Heval Kemal, Heval Meral, Heval Pervin birliktelik kurdukları günden bu yana “Hisseli Harikalar Kumpanyası” oynuyorlar, biz de bu eğlenceyi izliyoruz. Ali Babacan’ı, Ahmet Davutoğlu’nu, Temel Karamollaoğlu’nu da ihtiyaç hâlinde kullanmak üzere yardımcı oyuncu yaptılar, onlara da ihtiyaç duydukça sahneye çıkarıyorlar. Bunların kurduğu “Hisseli Harikalar Kumpanyası”nda her türlü oyun ve tezgâh var. Oyun içinde o kadar oyun oynuyorlar ki, rezil oldukça da sahnelemekten geri durmuyorlar.
Bunlara “oynayın” diye kim sürekli senaryo yazıp ellerine veriyorsa “Hisseli Harikalar Kumpanyası” oyuncularının başı döndü. Başı dönmese, Kemal Kılıçdaroğlu her sıkıştığında “Ülkücü kardeşlerim, ben de milliyetçiyim, Ülkücüyüm” diye ortaya çıkar mı? Bir adam bu kadar mı komik olur? Oluyormuş demek ki?
Kemal Kılıçdaroğlu, 16 Nisan 2017 referandumundan bu yana “Ülkücü kardeşlerim, ben de milliyetçiyim, Ülkücüyüm” şeklinde siyasi şaklabanlık yapıyor. Bazen de halkı “Bozkurt” işaretiyle selamlamaya kalkarak komedide sınır tanımıyor. Kemal Kılıçdaroğlu’nu ne zaman “Ben de milliyetçiyim, Ülkücüyüm, Bahçeli’ye milliyetçiliği öğreteceğim” cümlelerini söylerken dinlesem, hemen aklıma teröristbaşı Öcalan’ın sorgusunda söylediği “Gençliğimde Ülkü Ocaklarına üyeydim” sözleri geliyor.
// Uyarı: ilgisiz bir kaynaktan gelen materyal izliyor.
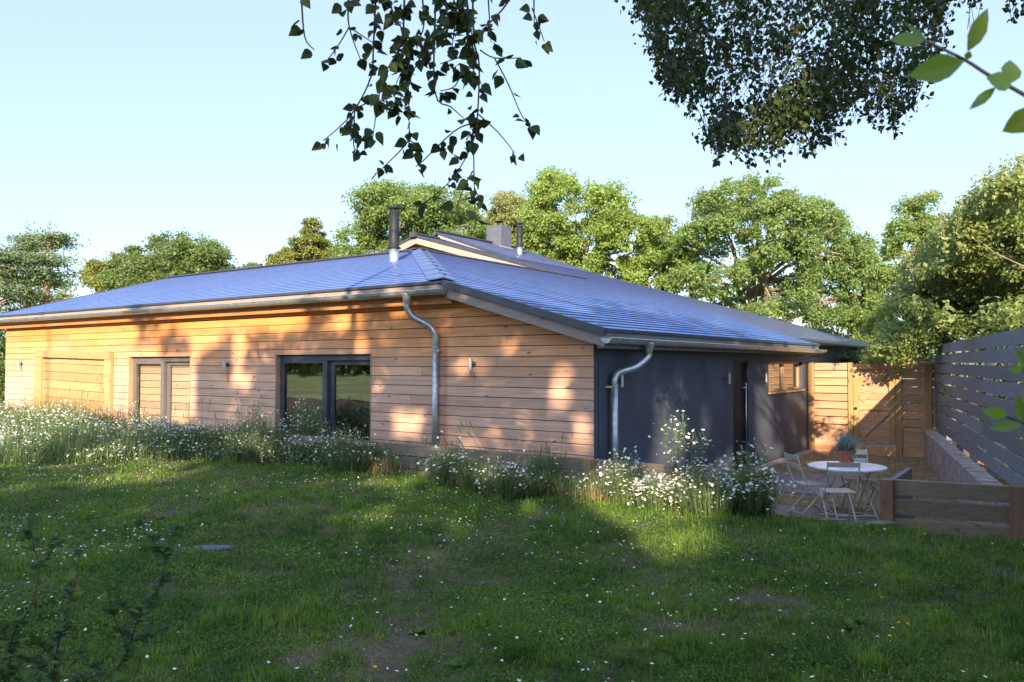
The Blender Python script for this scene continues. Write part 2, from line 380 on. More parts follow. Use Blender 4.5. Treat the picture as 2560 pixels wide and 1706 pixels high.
MB().box(-6.35, -6.1, 20.76, YF-.3, .04, 2.75).build('rear_wall', M['black'], house)
mb.box(XB-.25, XB, YA+.1, YA+.11, .04, 2.5)
mb.build('rendered_wall', M['render'], house)
MB().box(XB-.2, XB+.22, YA-.1, 20.4, -.05, .036).build('plinth_edging', M['brick'], house)
mb = MB(); mb.box(XB-3.0, XB-2.9, YA+.2, 20.7, 0, 2.5); mb.box(-18.5, -9.2, YA+2.6, YA+2.7, 0, 3.2); mb.box(-18.5, -9, YA+.2, YA+2.6, .02, .08); mb.box(-18.5, -9, YA+.2, YA+2.6, 2.75, 2.85); mb.build('interior', M['dark'], house)
# windows on the timber wall
def reveal(u, dep, mat, parent):
    mb = MB(); t = .02; x0, x1, z0, z1 = u
    mb.box(x0, x0+t, YA-.03, YA+dep, z0, z1); mb.box(x1-t, x1, YA-.03, YA+dep, z0, z1); mb.box(x0+t, x1-t, YA-.031, YA+dep, z1-t, z1)
    return mb.build('reveal_lining', mat, parent)
def window(u, fm, split, curtain, board_reflection=False):
    GL = M['glass1'] if board_reflection else M['glass']
    x0, x1, z0, z1 = u; x0 += .03; x1 -= .03; z1 -= .03; ya = YA+.07; xm = x0+(x1-x0)*split
    mb = MB(); fw = .10
    mb.box(x0, x0+fw, ya, ya+.07, z0, z1); mb.box(x1-fw*.35, x1, ya, ya+.07, z0, z1-fw); mb.box(x0+fw, x1, ya+.001, ya+.07, z1-fw, z1); mb.box(xm-.06, xm+.06, ya-.002, ya+.07, z0, z1-fw); mb.box(x0+fw, xm-.06, ya+.002, ya+.068, z1-fw-.05, z1-fw)
    fr = mb.build('window', fm, house, bevel=.004)
    nmesh('pane', [(x0+fw, ya+.035, z0), (xm-.06, ya+.035, z0), (xm-.06, ya+.035, z1-fw-.05), (x0+fw, ya+.035, z1-fw-.05)], [[(0, 1, 2, 3)]], GL, fr)
    yb = ya+.075; mb = MB(); mb.box(xm+.055, xm+.16, yb, yb+.05, z0, z1-fw); mb.box(x1-.06, x1, yb, yb+.05, z0, z1-fw); mb.box(xm+.16, x1-.06, yb+.001, yb+.05, z1-fw-.08, z1-fw)
    mb.build('sliding_sash', fm, fr, bevel=.003)
    nmesh('pane', [(xm+.16, yb+.03, z0), (x1-.06, yb+.03, z0), (x1-.06, yb+.03, z1-fw-.08), (xm+.16, yb+.03, z1-fw-.08)], [[(0, 1, 2, 3)]], GL, fr)
    if curtain:
        V = []; n = 40
        for i in range(n): xx = x0+.15+(i/(n-1))*curtain; V += [(xx, ya+.26+.03*sin(i*1.1), z0), (xx, ya+.26+.03*sin(i*1.1), z1)]
        nmesh('curtain', V, [[(2*i, 2*i+2, 2*i+3, 2*i+1) for i in range(n-1)]], M['curtain'], fr)
    if board_reflection:
        mb = MB(); z = z0
        while z < z1: mb.box(x0+.05, x1-.03, ya+.14, ya+.16, z, z+.144); z += .155
        mb.build('boards_behind_glass', M['refl_boards'], fr)  # boards added behind the glass imitate the reflection of a boarded wall
    return fr
reveal(OPEN[0], .08, M['trimz'], house); reveal(OPEN[1], .08, M['trimz'], house)
window(OPEN[0], M['frame1'], .5, 0, True)
window(OPEN[1], M['frame'], .5, .85)
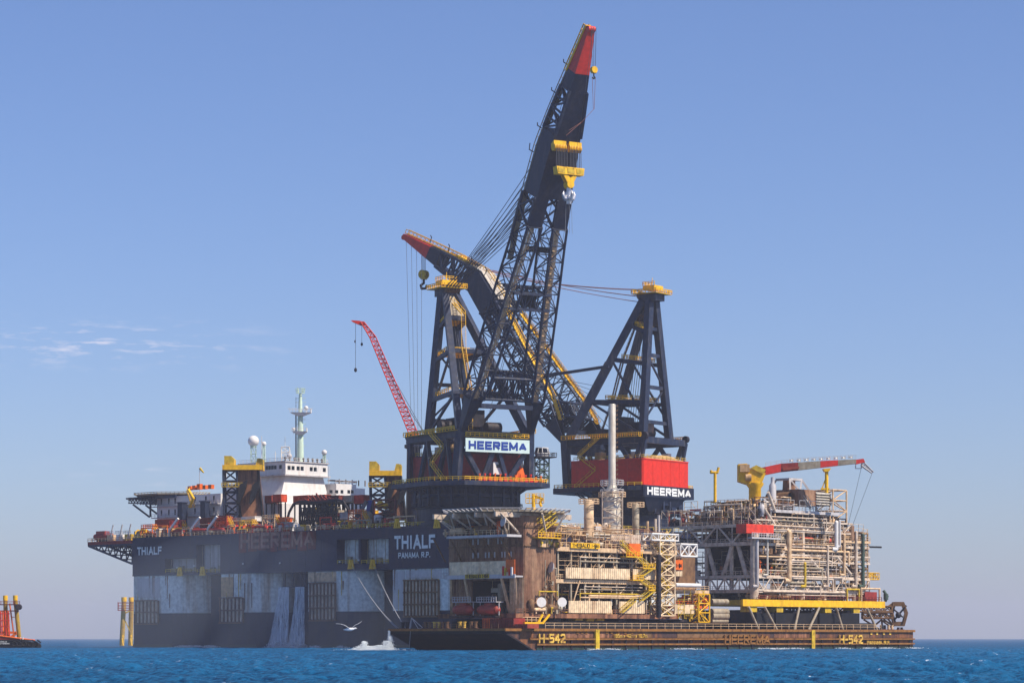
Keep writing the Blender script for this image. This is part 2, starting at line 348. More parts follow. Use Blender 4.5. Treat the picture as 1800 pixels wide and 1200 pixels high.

Ha HDP’yi kurup yöneten teröristbaşı Öcalan, ha HDP ile seçim ittifakı ve her konuda iş birliği yapan Kemal Kılıçdaroğlu… İkisinin bu manada bir farkı yoktur.
“Bizim devrimciliğimiz kâğıttan devrimcilik değil, yürek ister yürek. Dersimli Kemal’im ben devrimciyim” diyordun ne ara ve niçin Ülkücü maskesine ihtiyaç duydun?